Tuesday, November 23, 2010

Three Patents, Three Inventors

On November 23, 1897, there were three patents issued that improved transportation and enhanced our ability to communicate our ideas.



Pencils are a wonderful invention.  They are cheap, readily available, enabling - and almost worthless without a way to sharpen them.  By 1897, there had been many patents for pencil sharpeners - and all of them improved over using a jack-knife to whittle down the point.  But Mr. John Lee Love, a serial inventor from Fall River, Massachusetts had a better idea. He invented a very simple, portable pencil sharpener that many artists use to this day.  The pencil was put into the opening of the sharpener and rotated circumferentially by hand.  One advantage is that the shavings stayed inside the sharpener.  The invention had two gears and a blade to sharpen the Pencil as shown in the drawing.  Mr. Love was awarded U.S. Patent No. 594,114 for his invention.


In 1897, no one had yet figured out a safe, easy way to couple railroad cars together - and to decouple them when necessary - that is, until another serial inventor, Mr. Andrew Jackson Beard of Eastlake Alabama came along.  Mr. Beard invented the "Jenny Coupler," that allowed two railroad cars to hook together by simply bumping into each other.  In Mr. Beard's invention, a pair of "horizontal jaws engage each other to connect the cars," thus saving countless lives and limbs. Mr. Beard's invention is the very coupler used on railroad cars all over the world today. He was awarded U.S. Patent No. 594,059 for his invention but he never practiced it.  Instead, he sold the rights to his patent for $50,000, a tidy sum in those days.

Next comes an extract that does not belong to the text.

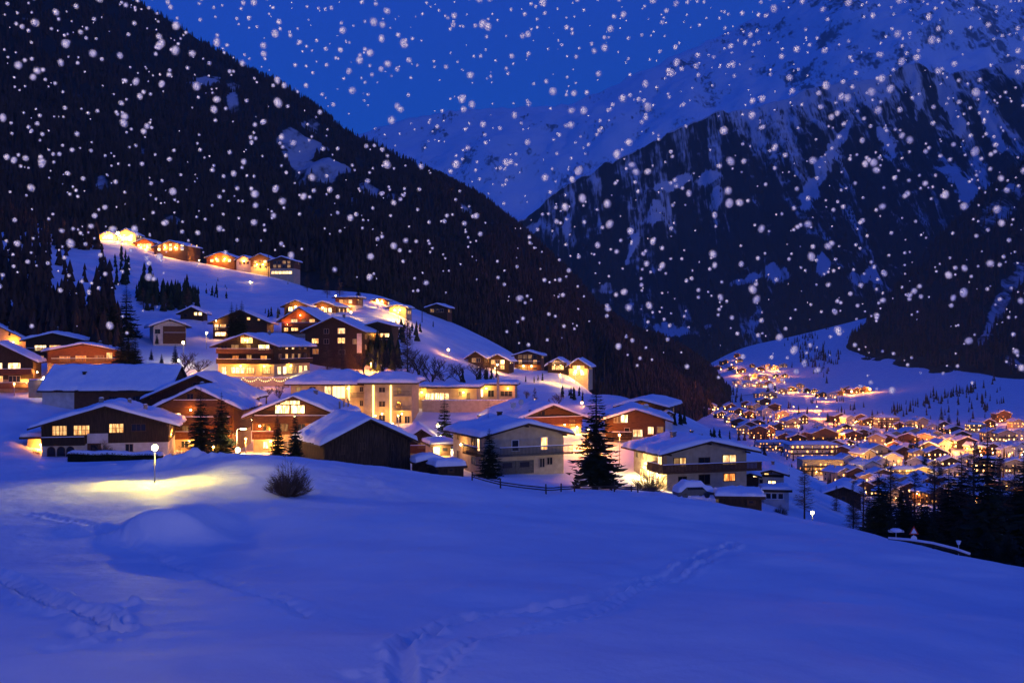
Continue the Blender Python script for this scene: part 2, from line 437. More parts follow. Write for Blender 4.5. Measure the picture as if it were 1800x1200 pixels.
def hit(px, py, fn=None, d0=20.0, d1=2650.0):
    """distance at which the line of sight through (px, py) first meets the ground"""
    fn = fn or Hd
    d = np.exp(np.linspace(math.log(d0), math.log(d1), 2600))
    x = (px-900)/FPX*d
    g = fn(x, d)-(600-py)/FPX*d
    k = np.argmax(g > 0)
    if g[k] <= 0: return None
    return float(d[k])
def gz(x, y, fn=None): return float((fn or Hd)(np.array([x]), np.array([y]))[0])

# trodden trails, as world-space lines
def trail(pts):
    out = []
    for px, py in pts:
        d = hit(px, py, H1)
        out.append(at(px, d))
    return out
TRAILS = [
 (trail([(712,1215),(700,1140),(745,1100),(830,1074),(930,1062),(1050,1052),(1120,1030),(1200,1000),(1262,972),(1292,952)]), 0.27, 0.34, 1),
 (trail([(745,1195),(820,1138),(900,1105),(1000,1082),(1080,1060),(1150,1032),(1255,990)]), 0.22, 0.14, 2),
 (trail([(-30,1010),(20,1030),(58,1055),(98,1078),(150,1090),(185,1112),(200,1120)]), 0.45, 0.55, 3),
 (trail([(60,908),(140,926),(230,958),(330,1000),(430,1040),(540,1082)]), 0.40, 0.20, 2),
]
def trail_disp(x, y):
    out = np.zeros_like(x)
    sel0 = (y > 24) & (y < 90)
    idx = np.nonzero(sel0)[0]
    xs = x[idx]; ys = y[idx]; o = np.zeros_like(xs)
    for pts, wd, dep, mode in TRAILS:
        best = np.full_like(xs, 1e9); along = np.zeros_like(xs); side = np.zeros_like(xs); L = 0
        for (ax, ay), (bx, by) in zip(pts[:-1], pts[1:]):
            dx, dy = bx-ax, by-ay; ln = math.hypot(dx, dy)
            t = np.clip(((xs-ax)*dx+(ys-ay)*dy)/(ln*ln), 0, 1)
            ds = np.hypot(xs-ax-t*dx, ys-ay-t*dy)
            sg = np.sign((xs-ax)*dy-(ys-ay)*dx)
            k = ds < best
            best = np.where(k, ds, best); along = np.where(k, L+t*ln, along); side = np.where(k, sg, side); L += ln
        wob = 0.18*fbm(xs*0.7, ys*0.7, 41+mode, 3)
        b = np.abs(best*side+wob)
        g = np.exp(-(b/wd)**2); rim = np.exp(-((b-wd*1.7)/(wd*0.7))**2)
        step = 0.55+0.45*np.sin(along*2*PI/0.8+side*1.5)
        rough = fbm(xs*2.3, ys*2.3, 47+mode, 3)
        if mode == 1: o += -dep*g*(0.9+0.12*step+0.25*rough)+0.10*rim*(1+1.4*rough)+0.04*rough*np.exp(-(b/1.2)**2)
        elif mode == 3: o += -dep*g*step*1.2+0.16*rim*(1+rough*1.5)
        else: o += -dep*g*step+0.06*rim*(1+1.6*rough)
    # a churned patch where somebody sat down, bottom left
    for (px, py, r_, a_) in ((195,1115,0.5,0.30),(236,1075,0.22,0.28),(150,1140,0.6,0.15),(640,1178,0.4,0.12)):
        d = hit(px, py, H1); cx, cy = at(px, d)
        o += a_*np.exp(-(((xs-cx)**2+((ys-cy)*1.3)**2)/(r_*r_)))*(1+1.5*fbm(xs*2.5, ys*2.5, 61, 2)) - a_*1.1*np.exp(-(((xs-cx+r_*0.8)**2+(ys-cy+r_*1.6)**2)/(r_*r_*1.3)))
    out[idx] = o
    return out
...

If you want to build an electric trolley car, you might want to become familiar with U.S. Patent No. 594,286, awarded to Mr. Elbert R. Robinson, another serial inventor from Chicago IL.  Trolley cars are heavy.  So the electric motors that drive them draw a lot of electric current.  The problem was that the conventional wheels had too much electrical resistance.  Mr. Robinson solved the problem by casting a composite wheel from two different metals such as iron and brass wherein the brass was in a groove that made electrical contact with the track.  This invention permitted an entirely new way of constructing trolley wheels and enabled the wheels to draw current from an electrically charged track without heating up unnecessarily.  While Mr. Robinson's invention is no longer in use, it can be said that he made significant advances, not only to the art of building trolley cars but to materials science and metallurgy.


These three inventors were from different parts of the country and worked in different fields of endeavor but they had one thing in common.  All three were African Americans.